Larkin Poe – True Blues at Kunst!Rasen

On an evening when a vast number of people were paying equally vast sums of money to see Taylor Swift on a first night in Gelsenkirchen there was a modest crowd of 1500 to see Larkin Poe (on a double bill with Rival Sons) rock the stage at Kunst!Rasen on a hot Summers day. Money and crowds though are not the measure of quality as the Lovell sisters from Georgia proved – and then some!

For the uninitiated, The original Larkin Poe was great, great, great grandfather of the girls onstage tonight – and a cousin of celebrated horror writer Edgar Allen. I’m sure the great man would appreciate the ‘Memento Mori’ tattoo on Rebecca’s right arm. Clearly, family history matters to the girls, and that attention extends across to their music. Respect Tradition doesn’t mean playing songs as if they were museum pieces though, and possibility Larkin Poe’s greatest accomplishment is to sound authentic but also modern in a genre heaped in tradition.

I last saw Larkin Poe at Luxor in Cologne six years ago. It was one of those lucky bookings by a small venue that secures a top act literally as that very week the band’s ‘Venom & Faith’ disc had gone to #1 on the Billboard Blues Chart. At the time I forecast huge success, and certainly, the Band have gone on to play bigger venues. Along the way their albums have become, dare I say it, a little slicker. More polished. The same might also be said of the Lovell sisters visually. When they take the stage I notice what seems a more stylized approach in the hair, clothes and make-up departments. Rebecca seems to change guitar after every song now. Her staple ‘Buttermilk’ guitar has also had a makeover. Megan has dropped her famed Rickenbacker lap slide in favour of a custom-made signature model from luthier Paul Beard that apparently has half the weight and all the volume of her old Rickenbacker.

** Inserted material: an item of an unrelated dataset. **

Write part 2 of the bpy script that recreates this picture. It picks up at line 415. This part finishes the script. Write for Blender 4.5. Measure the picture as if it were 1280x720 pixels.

That description of the new lap slide holds true this evening, and musically I’m glad to say there are no great changes. It’s a short set of 75 minutes, exactly the length of set allocated later to Rival Sons, although I personally would have had the sisters as the main attraction. Straight away there’s a homage to a musical hero with the instrumental ‘Jessica’ made famous by the Allman Brothers (and via being the theme to BBC’s ‘Top Gear’). It’s a good number to warm up to, before we dive into the girl’s own music where ‘Kick The Blues’ is sets the stall for what’s expected with its lyrics exhorting the audience to “Get up, shake your moneymaker… and kick the blues!”

Possibly my favourite LP number is up next – ‘Preachin’ Blues’ a composition bursting with glorious gospel swagger. It also makes me realise that Rebecca Lovell has a very underestimated powerful vocal. She doesn’t smash through any huge tonal registers, but she does get the max out of what she’s got. There are numbers evoking home: Blue Ridge Mountains and Southern Comfort. There is also a brand new song ‘Bluephoria’, so fresh that it’s getting its first live airing here in Germany.

Every top band should have a slow, big ballad number in their set and for Larkin Poe it’s the number ‘Might as well be me’ That voice I spoke of earlier gets a chance to shine on this one. Despite the shortness, there is also time for favourite LP live tracks in tonight’s set. Rebecca dedicates one of these to all the women in the audience – the song ‘She’s a self-made Man’. Following the new track ‘Bluephoria’ we hear ‘Bleach Blonde’ from 2018’s ‘Venom & Faith’ disc which punches along beautifully too, but if you want to see the band completely rock out you will need to wait for the closing ‘Wanted Woman/ACDC’.

I rather missed the close, hot and sweaty atmosphere of that 2018 Luxor show, but there’s no going back. Larkin Poe proved on Friday night that you don’t need glitzy outfits and a hundred background dancers to make great music. Come back soon ladies!